Verse study

Proverbs 23: when wine is red

This verse study explains why we treat Proverbs 23 as one of the clearest warning passages in the whole wine discussion.

Updated March 8, 2026 Section: Studies

Quick answer

We read Proverbs 23:31-32 as a concentrated warning about the wine under discussion. The description is vivid, visual, and experiential: red, giving its colour in the cup, moving itself aright, then biting like a serpent and stinging like an adder.

The study treats that cluster of details as one of the strongest signals that the passage is not speaking about harmless blessing-side wine.

Why the descriptive markers matter

The verse does more than say “be careful.” It paints a sequence: attraction first, then motion, then bite. That makes the passage especially useful when readers try to blur every wine text together.

In other words, Proverbs 23 gives the warning-side wine a profile, not just a label.

Why we give this verse moral weight

Some readers treat Proverbs 23 as a mere warning against excess. We give it more weight because the text starts by warning the eye itself: “look not thou upon the wine.” The progression fits the study’s larger concern that temptation, impairment, and harm begin before the final wreckage is obvious.

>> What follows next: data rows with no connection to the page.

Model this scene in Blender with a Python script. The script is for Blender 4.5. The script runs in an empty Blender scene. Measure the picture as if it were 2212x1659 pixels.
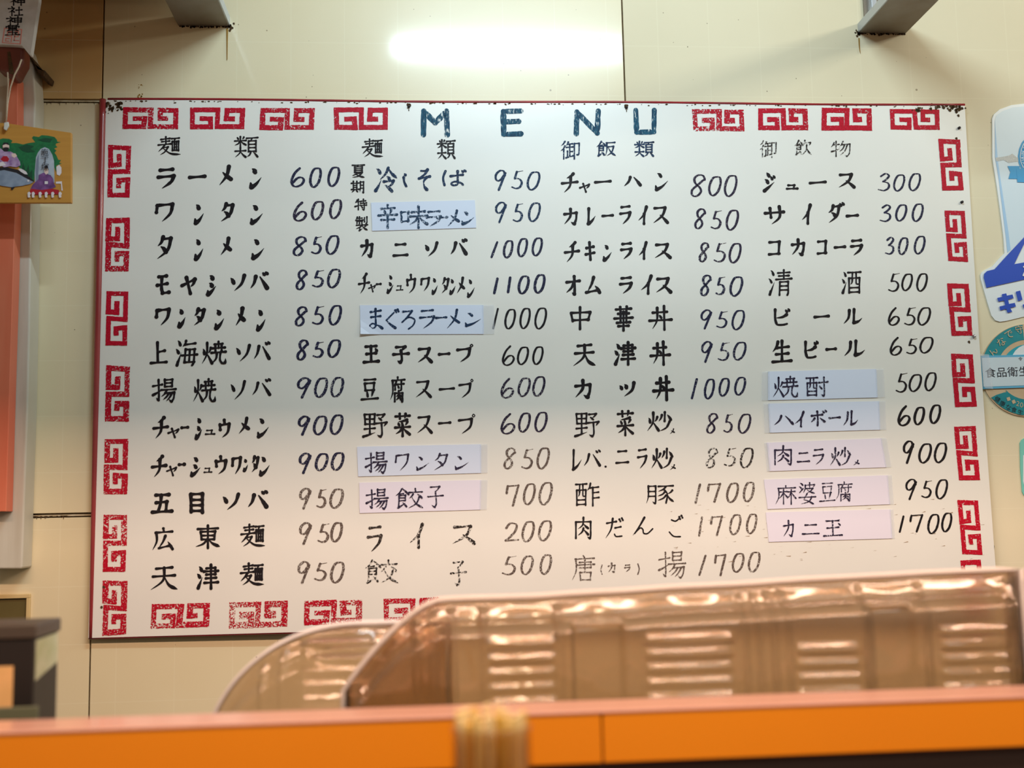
import bpy, bmesh, math, random
from mathutils import Matrix, Vector, noise as mnoise
random.seed(7)
C = bpy.context.scene.collection
SC = bpy.context.scene
EYE = 1.30                       # height of the lens; drawing data below is in mm from it
# ---------------------------------------------------------------- camera, world, lights, exposure
cam_d = bpy.data.cameras.new('camera'); cam = bpy.data.objects.new('camera', cam_d); C.objects.link(cam)
RM = Matrix([[0.9969578,-0.0749459,-0.0214065],[0.0125894,-0.1161995,0.9931461],[-0.0769197,-0.9903943,-0.1149025]])
cam.matrix_world = Matrix.Translation((0, -1.9, EYE)) @ RM.transposed().to_4x4()
cam_d.sensor_width = 36; cam_d.lens = 39.155
cam_d.clip_start = 0.02
cam_d.dof.use_dof = True; cam_d.dof.focus_distance = 1.96; cam_d.dof.aperture_fstop = 3.0
SC.camera = cam
w = bpy.data.worlds.new('world'); SC.world = w; w.use_nodes = True
w.node_tree.nodes['Background'].inputs[0].default_value = (1.0, 0.80, 0.56, 1)
w.node_tree.nodes['Background'].inputs[1].default_value = 0.27
SC.view_settings.view_transform = 'Standard'; SC.view_settings.look = 'None'
SC.view_settings.gamma = 1.0; SC.view_settings.use_curve_mapping = False
SC.view_settings.exposure = 0.12
SC.cycles.max_bounces = 16; SC.cycles.transmission_bounces = 16; SC.cycles.transparent_max_bounces = 24
SC.cycles.caustics_reflective = False; SC.cycles.caustics_refractive = False
def area(name, loc, target, sx, sy, power, col):
    l = bpy.data.lights.new(name, 'AREA'); l.shape = 'RECTANGLE'; l.size = sx; l.size_y = sy
    l.energy = power; l.color = col
    o = bpy.data.objects.new(name, l); C.objects.link(o); o.location = loc
    o.rotation_euler = (Vector(target) - Vector(loc)).to_track_quat('-Z', 'Y').to_euler()
    return o
TUBE = (0.25, -1.10, 2.60)       # fluorescent tube of the ceiling fitting
area('tube_light', TUBE, (0.25, 0, 1.75), 0.65, 0.032, 12.5, (0.70, 0.90, 1.0))
area('room_fill_light', (1.0, -2.6, 2.68), (0.9, -0.9, 1.2), 1.2, 0.3, 8.0, (0.84, 0.95, 1.0))  # added cool fill from behind the camera, no such tube in view
area('side_fill_light', (2.15, -1.10, 2.60), (1.3, 0, 1.5), 0.9, 0.04, 13.5, (0.98, 0.96, 0.82))  # added lamp out of view, brightens the right end of the wall
area('counter_lamp_light', (0.2, -1.20, 1.95), (0.2, -0.2, 1.15), 2.0, 0.05, 20.0, (1.0, 0.66, 0.48))
sp = bpy.data.lights.new('counter_fill_spot', 'SPOT'); sp.energy = 24; sp.color = (1.0, 0.78, 0.52); sp.spot_size = 1.5; sp.spot_blend = .6; sp.shadow_soft_size = .06  # added warm fill for the ledge front and jar, no lamp seen
spo = bpy.data.objects.new('counter_fill_spot', sp); C.objects.link(spo); spo.location = (0.1, -1.75, 2.1)
spo.rotation_euler = (Vector((0.1, -1.0, 1.0)) - spo.location).to_track_quat('-Z', 'Y').to_euler()

# ---------------------------------------------------------------- materials
def nodes(name):
    m = bpy.data.materials.new(name); m.use_nodes = True
    nt = m.node_tree; b = nt.nodes['Principled BSDF']
    return m, nt, b
def srgb(r, g, b):
    f = lambda c: ((c/255+0.055)/1.055)**2.4 if c/255 > 0.04045 else c/255/12.92
    return (f(r), f(g), f(b), 1)
def mat(name, col, rough=0.5, metal=0.0, coat=0.0, noise=0.0, nscale=30, col2=None, bump=0.0, spec=0.5, stretch=None, coatr=0.1):
    m, nt, b = nodes(name)
    b.inputs['Base Color'].default_value = col; b.inputs['Roughness'].default_value = rough
    b.inputs['Metallic'].default_value = metal; b.inputs['Coat Weight'].default_value = coat
    b.inputs['Coat Roughness'].default_value = coatr
    b.inputs['Specular IOR Level'].default_value = spec
    if noise or bump:
        tc = nt.nodes.new('ShaderNodeTexCoord'); n = nt.nodes.new('ShaderNodeTexNoise')
        n.inputs['Scale'].default_value = nscale; n.inputs['Detail'].default_value = 5
        if stretch:
            mp = nt.nodes.new('ShaderNodeMapping'); mp.inputs['Scale'].default_value = stretch
            nt.links.new(tc.outputs['Object'], mp.inputs[0]); nt.links.new(mp.outputs[0], n.inputs['Vector'])
        else: nt.links.new(tc.outputs['Object'], n.inputs['Vector'])
        if noise:
            r = nt.nodes.new('ShaderNodeValToRGB'); r.color_ramp.elements[0].position = 0.5-noise/2; r.color_ramp.elements[1].position = 0.5+noise/2
            r.color_ramp.elements[0].color = col; r.color_ramp.elements[1].color = col2 or col
            nt.links.new(n.outputs[0], r.inputs[0]); nt.links.new(r.outputs[0], b.inputs['Base Color'])
        if bump:
            bp = nt.nodes.new('ShaderNodeBump'); bp.inputs['Strength'].default_value = bump; bp.inputs['Distance'].default_value = 0.002
            nt.links.new(n.outputs[0], bp.inputs['Height']); nt.links.new(bp.outputs[0], b.inputs['Normal'])
    return m
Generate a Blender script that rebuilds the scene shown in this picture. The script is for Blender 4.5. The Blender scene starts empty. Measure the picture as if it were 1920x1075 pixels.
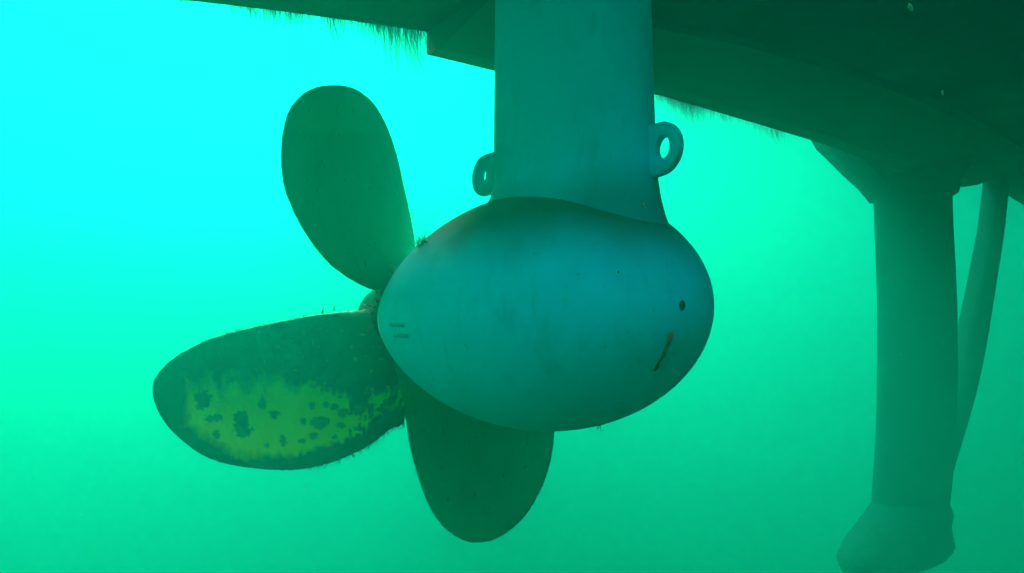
import bpy, bmesh, math, random
from mathutils import Vector, Matrix, noise
random.seed(7)
R_ = math.radians
sc = bpy.context.scene
col = sc.collection

# ------------------------------------------------------------------ camera
CAM = Vector((0, 0, -3.6)); PITCH = R_(6); F = 1371.0
cd = bpy.data.cameras.new("camera"); cam = bpy.data.objects.new("camera", cd); col.objects.link(cam)
cam.location = CAM; cam.rotation_euler = (R_(90) + PITCH, 0, 0)
cd.sensor_width = 36; cd.lens = 36 * F / 1920; cd.clip_start = .02; cd.clip_end = 400
sc.camera = cam
cR = Vector((1, 0, 0)); cU = Vector((0, -math.sin(PITCH), math.cos(PITCH))); cD = Vector((0, math.cos(PITCH), math.sin(PITCH)))
def ray(px, py): return cD + (px - 960) / F * cR - (py - 537.5) / F * cU
def at(px, py, y):                      # world point seen at a pixel, at world distance y
    d = ray(px, py); return CAM + d * (y / d.y)
def onz(px, py, h):                     # world point seen at a pixel on the level plane h above the camera
    d = ray(px, py); return CAM + d * (h / d.z)

# ------------------------------------------------------------------ sky, sun, exposure
SUN_EL = R_(48); SUN_AZ = R_(-27)       # azimuth measured from +Y towards +X
w = bpy.data.worlds.new("World"); sc.world = w; w.use_nodes = True
nt = w.node_tree; bg = nt.nodes['Background']
sky = nt.nodes.new('ShaderNodeTexSky'); sky.sky_type = 'NISHITA'; sky.sun_disc = False
sky.sun_elevation = SUN_EL; sky.sun_rotation = SUN_AZ % (2 * math.pi)
nt.links.new(sky.outputs[0], bg.inputs[0]); bg.inputs[1].default_value = 0.12
sd = bpy.data.lights.new("sun", 'SUN'); sun = bpy.data.objects.new("sun", sd); col.objects.link(sun)
sd.energy = 5; sd.angle = R_(30); sd.color = (1, .95, .86)
sdir = Vector((math.sin(SUN_AZ) * math.cos(SUN_EL), math.cos(SUN_AZ) * math.cos(SUN_EL), math.sin(SUN_EL)))
sun.rotation_euler = sdir.to_track_quat('Z', 'Y').to_euler(); sun.location = (-6, 8, 9)
sc.view_settings.view_transform = 'Standard'; sc.view_settings.look = 'None'
sc.view_settings.exposure = 4.42; sc.view_settings.gamma = 1
sc.cycles.volume_bounces = 4; sc.cycles.max_bounces = 6; sc.cycles.diffuse_bounces = 3
sc.cycles.use_denoising = True

# ------------------------------------------------------------------ helpers
def tag(o, label=None, cat=None, group=None, kind=None):
    for k, v in (('label', label), ('category', cat), ('group', group), ('kind', kind)):
        if v: o[k] = v
    return o
def empty(name, loc, **kw):
    o = bpy.data.objects.new(name, None); col.objects.link(o); o.location = loc; o.empty_display_size = .2
    return tag(o, **kw)
def obj(name, bm, m, parent=None, smooth=True):
    bmesh.ops.recalc_face_normals(bm, faces=bm.faces)
    me = bpy.data.meshes.new(name)
    org = parent_origin(parent)
    if org is not None: bmesh.ops.translate(bm, verts=bm.verts, vec=-org)
    bm.to_mesh(me); bm.free()
    for p in me.polygons: p.use_smooth = smooth
    me.materials.append(m)
    o = bpy.data.objects.new(name, me); col.objects.link(o)
    if parent: o.parent = parent
    return o
def parent_origin(p):
    if p is None: return None
    v = p.location.copy()
    while p.parent: p = p.parent; v += p.location
    return v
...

How this verse fits the two-wines framework

Proverbs 23 is one reason we argue for contextual separation. If one stream of wine language contains blessing, and another contains serpent-bite language, then non-contradiction pushes readers to distinguish the contexts instead of forcing sameness.

Why readers are sent here

Whenever someone says “the Bible only condemns drunkenness,” this verse is one of the first places where we ask readers to slow down and read carefully.